Thursday, April 2
Luis Castañeda
The Modernist Frontier: Architecture and the Bureaucratic Medium in Latin America, 1950-1970
School of Architecture, S-118
12:00pm / Lunch will be served
In connection with ARC551 Architecture's Empire, the Princeton-Mellon Initiative in Architecture, Urbanism & the Humanities welcomes Luis Castañeda, (Art History, Syracuse) to Princeton University. Castañeda's talk stems from a book project titled, The Modernist Frontier, which takes a revisionist look at the “golden age” of modern architecture and design in Latin America (1950-1970). Through a comparative analysis of interventions spearheaded by architects closely tied to state bureaucracies in Mexico, Brazil and Peru, the book demonstrates that the active participation of these figures in politics not only propelled this panorama of heightened architectural production but was crucial in establishing their domains of expertise and expanding architecture's territorial scales of operation.

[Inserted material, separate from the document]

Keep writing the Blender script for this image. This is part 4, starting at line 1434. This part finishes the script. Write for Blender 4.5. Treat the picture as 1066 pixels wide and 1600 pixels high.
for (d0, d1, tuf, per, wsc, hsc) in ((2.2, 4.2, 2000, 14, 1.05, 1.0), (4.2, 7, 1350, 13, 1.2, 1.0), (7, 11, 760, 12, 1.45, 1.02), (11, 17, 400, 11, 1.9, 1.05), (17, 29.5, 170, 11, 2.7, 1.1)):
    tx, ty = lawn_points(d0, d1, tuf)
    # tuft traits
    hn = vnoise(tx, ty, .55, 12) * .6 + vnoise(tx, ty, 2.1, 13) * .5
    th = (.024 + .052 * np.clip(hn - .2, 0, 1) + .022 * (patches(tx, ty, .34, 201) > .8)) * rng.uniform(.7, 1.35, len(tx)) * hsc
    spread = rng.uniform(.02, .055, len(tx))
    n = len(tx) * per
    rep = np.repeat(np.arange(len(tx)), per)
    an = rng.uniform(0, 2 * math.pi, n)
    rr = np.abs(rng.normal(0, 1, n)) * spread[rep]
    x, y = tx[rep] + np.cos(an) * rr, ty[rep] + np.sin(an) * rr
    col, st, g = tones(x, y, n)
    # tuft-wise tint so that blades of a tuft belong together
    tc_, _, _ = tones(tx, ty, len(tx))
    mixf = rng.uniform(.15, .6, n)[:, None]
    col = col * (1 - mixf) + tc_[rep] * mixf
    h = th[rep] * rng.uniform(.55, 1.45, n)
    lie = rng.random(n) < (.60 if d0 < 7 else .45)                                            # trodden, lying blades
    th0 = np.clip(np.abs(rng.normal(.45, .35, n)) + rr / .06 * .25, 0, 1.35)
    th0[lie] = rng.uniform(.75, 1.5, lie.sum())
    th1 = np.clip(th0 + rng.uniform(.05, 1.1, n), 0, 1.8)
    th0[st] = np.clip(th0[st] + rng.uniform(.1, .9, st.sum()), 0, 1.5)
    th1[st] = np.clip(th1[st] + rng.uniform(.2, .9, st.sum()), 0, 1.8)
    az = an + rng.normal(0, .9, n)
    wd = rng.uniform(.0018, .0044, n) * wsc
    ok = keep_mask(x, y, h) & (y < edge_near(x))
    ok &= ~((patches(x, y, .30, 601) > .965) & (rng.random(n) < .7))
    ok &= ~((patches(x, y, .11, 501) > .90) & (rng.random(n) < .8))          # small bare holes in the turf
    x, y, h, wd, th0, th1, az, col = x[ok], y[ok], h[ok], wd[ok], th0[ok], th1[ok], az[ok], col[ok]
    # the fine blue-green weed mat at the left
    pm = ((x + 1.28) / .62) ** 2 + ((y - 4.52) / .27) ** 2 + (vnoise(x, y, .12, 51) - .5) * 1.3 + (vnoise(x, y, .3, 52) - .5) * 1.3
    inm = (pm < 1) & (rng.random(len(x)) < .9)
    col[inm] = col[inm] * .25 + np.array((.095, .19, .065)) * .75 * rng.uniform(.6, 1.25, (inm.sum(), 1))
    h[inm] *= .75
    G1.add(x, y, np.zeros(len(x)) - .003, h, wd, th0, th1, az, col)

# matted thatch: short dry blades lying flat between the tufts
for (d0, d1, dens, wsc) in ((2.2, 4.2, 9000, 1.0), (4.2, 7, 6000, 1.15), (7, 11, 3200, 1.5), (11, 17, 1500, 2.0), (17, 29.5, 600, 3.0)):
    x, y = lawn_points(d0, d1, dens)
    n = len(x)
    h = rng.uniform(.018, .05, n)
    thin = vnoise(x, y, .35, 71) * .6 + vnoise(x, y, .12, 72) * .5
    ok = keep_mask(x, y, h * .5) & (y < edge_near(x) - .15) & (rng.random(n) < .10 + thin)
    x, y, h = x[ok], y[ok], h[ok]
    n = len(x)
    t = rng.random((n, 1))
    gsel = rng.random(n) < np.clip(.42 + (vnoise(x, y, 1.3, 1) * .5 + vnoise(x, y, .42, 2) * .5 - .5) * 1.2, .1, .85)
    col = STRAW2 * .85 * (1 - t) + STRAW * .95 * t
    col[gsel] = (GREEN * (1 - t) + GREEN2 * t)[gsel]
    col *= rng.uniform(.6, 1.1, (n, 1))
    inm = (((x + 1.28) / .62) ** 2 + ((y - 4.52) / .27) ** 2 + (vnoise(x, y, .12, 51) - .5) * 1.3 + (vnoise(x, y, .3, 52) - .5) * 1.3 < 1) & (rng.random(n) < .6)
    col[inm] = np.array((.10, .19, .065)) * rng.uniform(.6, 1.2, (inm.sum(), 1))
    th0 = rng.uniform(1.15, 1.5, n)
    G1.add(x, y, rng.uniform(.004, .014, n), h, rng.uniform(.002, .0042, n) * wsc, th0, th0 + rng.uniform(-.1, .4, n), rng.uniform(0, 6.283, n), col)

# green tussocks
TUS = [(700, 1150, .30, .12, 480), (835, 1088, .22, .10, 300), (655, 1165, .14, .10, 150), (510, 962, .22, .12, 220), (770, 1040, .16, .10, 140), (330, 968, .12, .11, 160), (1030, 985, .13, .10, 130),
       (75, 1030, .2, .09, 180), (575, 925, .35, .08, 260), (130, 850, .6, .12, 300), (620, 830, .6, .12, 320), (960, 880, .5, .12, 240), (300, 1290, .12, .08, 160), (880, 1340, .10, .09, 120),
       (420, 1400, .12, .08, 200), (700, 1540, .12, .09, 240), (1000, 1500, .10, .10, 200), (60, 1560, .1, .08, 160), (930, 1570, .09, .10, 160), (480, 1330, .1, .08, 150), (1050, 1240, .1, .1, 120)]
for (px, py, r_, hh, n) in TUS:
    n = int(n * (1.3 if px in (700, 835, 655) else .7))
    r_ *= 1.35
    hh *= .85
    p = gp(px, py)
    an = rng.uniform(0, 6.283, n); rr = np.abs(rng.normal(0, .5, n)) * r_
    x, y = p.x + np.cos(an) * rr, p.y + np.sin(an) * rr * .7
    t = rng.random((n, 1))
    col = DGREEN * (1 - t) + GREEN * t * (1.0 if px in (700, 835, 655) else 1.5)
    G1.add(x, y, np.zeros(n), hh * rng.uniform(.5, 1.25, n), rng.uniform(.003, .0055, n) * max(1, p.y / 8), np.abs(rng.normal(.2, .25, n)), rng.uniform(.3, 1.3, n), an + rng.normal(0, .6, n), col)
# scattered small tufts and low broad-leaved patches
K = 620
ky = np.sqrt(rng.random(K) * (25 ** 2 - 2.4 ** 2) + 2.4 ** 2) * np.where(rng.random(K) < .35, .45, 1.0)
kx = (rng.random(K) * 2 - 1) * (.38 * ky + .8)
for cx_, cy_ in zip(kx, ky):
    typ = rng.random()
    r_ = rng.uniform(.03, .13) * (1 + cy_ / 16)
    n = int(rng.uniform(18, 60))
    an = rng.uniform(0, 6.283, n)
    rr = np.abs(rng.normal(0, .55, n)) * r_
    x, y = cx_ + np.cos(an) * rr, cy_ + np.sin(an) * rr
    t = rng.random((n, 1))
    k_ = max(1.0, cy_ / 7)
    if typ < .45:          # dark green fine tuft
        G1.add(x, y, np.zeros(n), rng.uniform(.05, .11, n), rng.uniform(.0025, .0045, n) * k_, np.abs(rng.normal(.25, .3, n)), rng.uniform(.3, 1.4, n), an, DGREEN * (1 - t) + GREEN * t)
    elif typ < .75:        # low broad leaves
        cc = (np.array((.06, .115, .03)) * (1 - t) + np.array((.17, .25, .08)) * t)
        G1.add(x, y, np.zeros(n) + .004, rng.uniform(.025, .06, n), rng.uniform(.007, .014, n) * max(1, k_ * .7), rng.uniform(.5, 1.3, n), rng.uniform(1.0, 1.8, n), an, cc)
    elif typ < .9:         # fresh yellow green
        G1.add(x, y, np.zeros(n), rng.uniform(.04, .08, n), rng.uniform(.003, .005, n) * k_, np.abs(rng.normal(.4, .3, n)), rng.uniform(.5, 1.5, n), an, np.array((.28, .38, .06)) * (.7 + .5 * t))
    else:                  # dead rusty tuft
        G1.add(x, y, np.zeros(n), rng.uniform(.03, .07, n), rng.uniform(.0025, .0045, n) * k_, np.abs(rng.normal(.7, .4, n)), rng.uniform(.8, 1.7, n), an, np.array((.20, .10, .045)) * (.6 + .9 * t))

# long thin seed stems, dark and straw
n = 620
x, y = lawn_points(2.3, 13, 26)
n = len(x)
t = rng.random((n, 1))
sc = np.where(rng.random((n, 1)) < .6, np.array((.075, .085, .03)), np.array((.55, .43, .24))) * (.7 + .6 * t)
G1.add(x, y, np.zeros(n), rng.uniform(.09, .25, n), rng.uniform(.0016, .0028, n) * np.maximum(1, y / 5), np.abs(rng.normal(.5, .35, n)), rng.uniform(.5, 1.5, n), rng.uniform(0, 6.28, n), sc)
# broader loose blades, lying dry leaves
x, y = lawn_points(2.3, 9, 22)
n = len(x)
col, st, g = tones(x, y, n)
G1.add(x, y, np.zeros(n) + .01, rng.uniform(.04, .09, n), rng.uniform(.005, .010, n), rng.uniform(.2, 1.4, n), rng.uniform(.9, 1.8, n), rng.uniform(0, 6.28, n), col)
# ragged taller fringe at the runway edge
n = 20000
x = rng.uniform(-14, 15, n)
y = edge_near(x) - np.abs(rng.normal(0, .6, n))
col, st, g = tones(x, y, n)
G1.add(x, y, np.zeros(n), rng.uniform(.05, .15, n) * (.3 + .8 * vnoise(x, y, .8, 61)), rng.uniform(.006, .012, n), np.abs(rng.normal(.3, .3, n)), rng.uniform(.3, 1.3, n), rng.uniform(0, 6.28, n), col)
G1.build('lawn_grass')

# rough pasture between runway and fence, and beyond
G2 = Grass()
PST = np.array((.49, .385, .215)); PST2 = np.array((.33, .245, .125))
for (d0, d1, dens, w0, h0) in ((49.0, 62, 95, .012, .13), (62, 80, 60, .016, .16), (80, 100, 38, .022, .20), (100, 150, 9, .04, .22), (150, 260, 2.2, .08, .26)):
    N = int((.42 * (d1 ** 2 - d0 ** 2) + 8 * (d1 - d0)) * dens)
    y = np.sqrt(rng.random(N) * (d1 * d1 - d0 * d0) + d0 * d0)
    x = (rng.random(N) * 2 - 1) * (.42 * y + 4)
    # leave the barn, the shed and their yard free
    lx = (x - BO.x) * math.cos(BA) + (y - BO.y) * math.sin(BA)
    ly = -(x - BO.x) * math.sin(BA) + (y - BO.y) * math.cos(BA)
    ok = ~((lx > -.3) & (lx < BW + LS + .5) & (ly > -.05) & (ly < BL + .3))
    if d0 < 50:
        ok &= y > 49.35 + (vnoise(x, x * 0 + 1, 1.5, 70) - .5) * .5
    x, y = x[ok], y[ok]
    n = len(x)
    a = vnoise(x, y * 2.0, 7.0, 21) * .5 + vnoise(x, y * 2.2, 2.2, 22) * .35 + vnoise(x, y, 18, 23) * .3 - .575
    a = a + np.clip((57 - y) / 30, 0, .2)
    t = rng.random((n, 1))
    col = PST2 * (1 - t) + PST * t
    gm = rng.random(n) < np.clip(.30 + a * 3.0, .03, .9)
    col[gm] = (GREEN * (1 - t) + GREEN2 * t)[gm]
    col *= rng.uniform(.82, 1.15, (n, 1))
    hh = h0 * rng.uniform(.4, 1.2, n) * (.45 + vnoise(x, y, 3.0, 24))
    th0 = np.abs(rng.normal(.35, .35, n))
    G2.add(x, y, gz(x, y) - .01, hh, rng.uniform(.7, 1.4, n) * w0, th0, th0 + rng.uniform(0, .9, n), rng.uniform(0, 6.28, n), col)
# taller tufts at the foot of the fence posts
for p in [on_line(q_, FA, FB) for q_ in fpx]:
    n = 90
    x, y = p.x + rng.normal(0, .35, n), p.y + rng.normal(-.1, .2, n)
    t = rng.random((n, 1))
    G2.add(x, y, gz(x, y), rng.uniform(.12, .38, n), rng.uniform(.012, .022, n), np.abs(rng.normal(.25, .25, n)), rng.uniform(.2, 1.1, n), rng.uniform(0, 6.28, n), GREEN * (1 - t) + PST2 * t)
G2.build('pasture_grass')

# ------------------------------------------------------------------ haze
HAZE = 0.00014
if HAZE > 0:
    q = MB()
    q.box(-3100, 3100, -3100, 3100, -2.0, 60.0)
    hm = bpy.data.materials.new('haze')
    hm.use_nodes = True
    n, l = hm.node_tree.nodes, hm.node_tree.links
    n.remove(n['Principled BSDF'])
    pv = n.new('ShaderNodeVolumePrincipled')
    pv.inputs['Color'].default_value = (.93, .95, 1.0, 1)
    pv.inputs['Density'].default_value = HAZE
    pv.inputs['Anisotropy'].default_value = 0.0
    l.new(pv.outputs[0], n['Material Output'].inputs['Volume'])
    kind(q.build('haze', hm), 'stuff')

Discussant: Lucia Allais, Assistant Professor, History and Theory of Architecture
Luis M. Castañeda is an Assistant Professor of art history at Syracuse University and the author of Spectacular Mexico: Design, Propaganda and the 1968 Olympics (University of Minnesota Press, 2014). Castañeda's research examines multiple aspects of the visual culture and urban history of the Americas, inscribing these spheres within broader horizons of economic, political and intellectual transformation in the region.
This program is co-presented by the Princeton-Mellon Initiative in Architecture, Urbanism & the Humanities, the Princeton University School of Architecture, and Program in Latin American Studies.